About 2,500 former and current Dollar General store managers have filed a joint lawsuit in U.S. District Court, alleging the company intentionally misclassified them as “executives” in order to avoid paying overtime. The suit claims this violated the Fair Labor Standards Act.
A second lawsuit, setting out the same claims, has been filed by a single plaintiff – that suit also seeks certification as a “collective action” for all persons seeking overtime pay as Dollar General store managers.
Each lawsuit was filed in federal court in Tuscaloosa because the federal court system has established a single “multi district litigation” court to handle all the claims against Dollar General, according to a representative of the law firm handling the case.

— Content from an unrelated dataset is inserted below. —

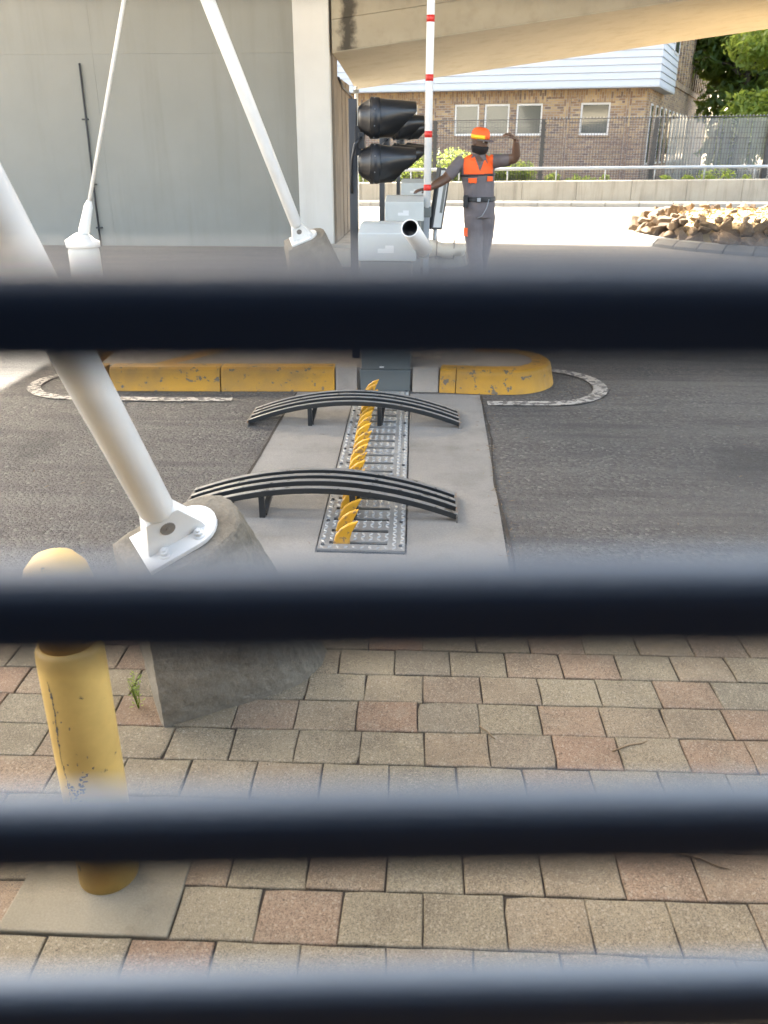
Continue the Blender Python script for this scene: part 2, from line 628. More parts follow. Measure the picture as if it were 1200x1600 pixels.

According to the attorney handling the case, a similar lawsuit by store managers employed by Family Dollar Stores resulted in a $38 million jury award. That case is currently before the trail court on a motion for a new trial filed by Family Dollar.
The lawyer handling the lawsuit states that assistant managers were misclassified as “executive exemption” of the FLSA. Attorneys claim that the exemption allows companies to pay store managers a set salary and avoid paying them overtime in the event a store manager works more than 40 hours. However, the exemption also requires managers actually perform management duties as their primary function, as opposed to manual labor. The attorney representing the plaintiffs claims "it’s very clear that store managers of discount retail stores like Dollar General don’t qualify as executives.”
Attorneys claims that all the complaints filed against Family Dollar, Dollar General, and Fred’s allege the companies forced managers to work from 60 to 80 hours of manual labor a week as their “primary duty” and that they spent as little as 10 percent of their actual time performing management duties, which results in “free labor” for the companies.
The lawsuit seeks to represent any employee of Dollar General, Family Dollar and Fred's who worked over 40 hours weekly and was not paid for overtime.